The Gardens were designed by Geoff Hamilton, who presented BBC Gardener's World from 1979 until his death in 1996. Hamilton was interested in making gardening affordable by offering practical ideas for gardeners to recreate at home and encouraging the inventive reuse of materials.

Barnsdale Tea Rooms serve coffee and cakes and light lunches, all freshly produced to order and, wherever possible, sourced locally.

There is a small gift shop and a large nursery with a wide variety of high quality plants, including more unusual and rare species, that are all propagated from the gardens.

Easton Walled Gardens were abandoned in 1951 when, Easton Hall was demolished after years of neglect.  Renovation work on the 12 acres of gardens began in 2001 after 50 years of neglect.  Built on a beautiful natural site the gardens are now resuming their 400 year old splendour.  There are lovely views from the terraces looking down towards the river.  Our visit has been planned to take place during the height of the Sweet Pea season, when we will be able to see up to 100 different varieties.  The 80m long border will also be looking good at this time of the year with repeated plantings of catmint, bamboo and roses interspersed with a variety of perennials such as Phlox ‘Fujiyama’ and pockets of annuals.

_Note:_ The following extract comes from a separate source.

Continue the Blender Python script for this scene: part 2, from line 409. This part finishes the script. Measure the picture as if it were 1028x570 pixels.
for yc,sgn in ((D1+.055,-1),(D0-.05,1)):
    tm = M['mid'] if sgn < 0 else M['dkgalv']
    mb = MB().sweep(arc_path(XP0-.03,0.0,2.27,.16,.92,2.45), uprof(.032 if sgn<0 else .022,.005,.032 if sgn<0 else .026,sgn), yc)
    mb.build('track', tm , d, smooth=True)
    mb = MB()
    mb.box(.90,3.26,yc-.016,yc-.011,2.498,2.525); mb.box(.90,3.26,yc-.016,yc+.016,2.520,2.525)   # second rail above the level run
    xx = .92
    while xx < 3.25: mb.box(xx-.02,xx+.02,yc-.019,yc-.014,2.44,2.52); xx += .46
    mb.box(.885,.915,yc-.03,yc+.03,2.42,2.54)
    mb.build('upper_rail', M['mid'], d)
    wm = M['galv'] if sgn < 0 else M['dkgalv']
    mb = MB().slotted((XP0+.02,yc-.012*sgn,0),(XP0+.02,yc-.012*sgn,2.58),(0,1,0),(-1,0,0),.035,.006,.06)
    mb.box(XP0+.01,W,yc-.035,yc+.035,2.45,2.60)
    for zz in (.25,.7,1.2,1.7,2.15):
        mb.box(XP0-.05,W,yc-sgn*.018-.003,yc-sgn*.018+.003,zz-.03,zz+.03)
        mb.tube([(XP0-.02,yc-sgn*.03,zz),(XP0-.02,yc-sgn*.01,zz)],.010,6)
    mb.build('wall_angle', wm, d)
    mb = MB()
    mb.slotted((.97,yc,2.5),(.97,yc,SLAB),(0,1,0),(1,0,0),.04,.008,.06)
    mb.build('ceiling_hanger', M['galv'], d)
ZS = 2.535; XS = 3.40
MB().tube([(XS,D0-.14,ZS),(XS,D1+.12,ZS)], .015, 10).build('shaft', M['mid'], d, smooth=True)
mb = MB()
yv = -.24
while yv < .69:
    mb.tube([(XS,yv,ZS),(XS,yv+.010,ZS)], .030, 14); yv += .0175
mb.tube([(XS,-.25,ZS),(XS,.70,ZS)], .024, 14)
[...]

Other attractions are the restored Yew tunnel, cottage garden, the velvet border, woodland walk, turf maze and two glasshouses.

The tearoom serves light lunches including homemade soup (using local produce) jacket potatoes, gardener’s lunch, baguettes and salads for lunch and cakes and scones for tea.

The shop stocks seasonal gardening gifts and Easton’s own range of sweet pea seed. The courtyard outside the main shop includes a select range of plants, including David Austin Roses and with over 60 varieties of roses in the gardens you can see them before you buy.